Now, while many of the puzzles were hit or miss, the enchanting soundtrack was always spot on. After you complete a chapter, you get to play with the jigsaw puzzle pieces you collected along the way, filling in the picture of Tiny Planet itself. These moments are so soothing that I found myself moving each piece into its slot slower and slower, not wanting it to end. Some might see this as a rather boring task in a game, but the soundtrack and visuals work in unison here to really create something atmospherically pleasing. Plus, the picture in the puzzle moves–kind of like photos in the Harry Potter universe–which helps keep you immersed in completing it.

I thought The Tiny Bang Story was going to be something else, a more narrative-driven adventure game. What it ultimately is isn’t bad; in fact, I had a pretty good time in its kooky and unexplainable world, especially playing around with those jigsaw puzzle pieces at the close of every chapter, but I think this means I need to whet my point-and-click adventuring appetite and finally get around to Beneath a Steel Sky or To the Moon. Or just be content that I recently played Botanicula and it was everything I wanted it to be.

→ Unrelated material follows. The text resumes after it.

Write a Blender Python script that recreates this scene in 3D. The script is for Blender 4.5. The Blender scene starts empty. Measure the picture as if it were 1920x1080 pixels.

Shapik: The Quest is a magical twenty minutes elsewhere

shapik the quest overall

I was not in the mood to go out for lunch today, and so I stayed in, gobbling up my turkey-and-cheese spinach wrap in record time and washing it all down with a bottle of Arizona green tea. No, really–I ate super fast today, and so I had some free time during my lunchbreak, and what better way to fill free time with than freeware. In this scenario, I’m speaking specifically about a little point-and-click darling called Shapik: The Quest, which you can play totally for free in your browser over at NewGrounds.

Now, there are countless little adventure freeware games out there, but Shapik stood out mainly on its visuals. It’s fantastic art is like a criss-cross of Samorost 2 and Botanicula/The Tiny Bang Story (both owned, but not yet played), with colorful, kooky critters standing out in a cutesy way against detailed and other worldly backgrounds. You start out in a magical forest and end in more modern locations, like a building’s interior and roof, but those places still retain a unique look to set them apart from what one might deem traditional. All along, there’s ambient music that is evocative, but not distracting, and no voiced dialogue, just grunts and sound effects and pictures in word balloons a la Machinarium, which helps keep the magic self-contained.

But what is Shapik’s quest? Why am I playing this freeware point-and-clicker? I’m glad you asked. Allow me to copy/paste the game’s description and control scheme, bad grammar left as is, as presented on its NewGrounds site:

This is a story of Shapik, traveling through magic forest in search of his missing sister. Explore a beautiful world, full of mystery, magic and danger and find your missing sister, solving puzzles on your way.

Use your mouse.

Right. You are Shapik, a kind creature of the forest, your sister was stolen by bug-like things for unknown reasons, and you are off to rescue her. That doesn’t take very long, spanning nine individual screens, each of which has maybe two or three puzzles to solve. I ended up finishing it all in around twenty minutes, road-blocked only in two cases: once for a cryptic doorlock code, and the second for figuring out how to overload a furnace. There is no inventory; you just click on things, and either Shapik interacts with it or his bee friend will, and the puzzles themselves are very straightforward, such as using a crane to lift a hatch open.

So that was pretty enjoyable. Really, if you’ve got twenty to thirty minutes to kill, give Shapik: The Quest a go. Oh, and since it’s my blog and my gaming history, I’m counting it as one more done for 2013.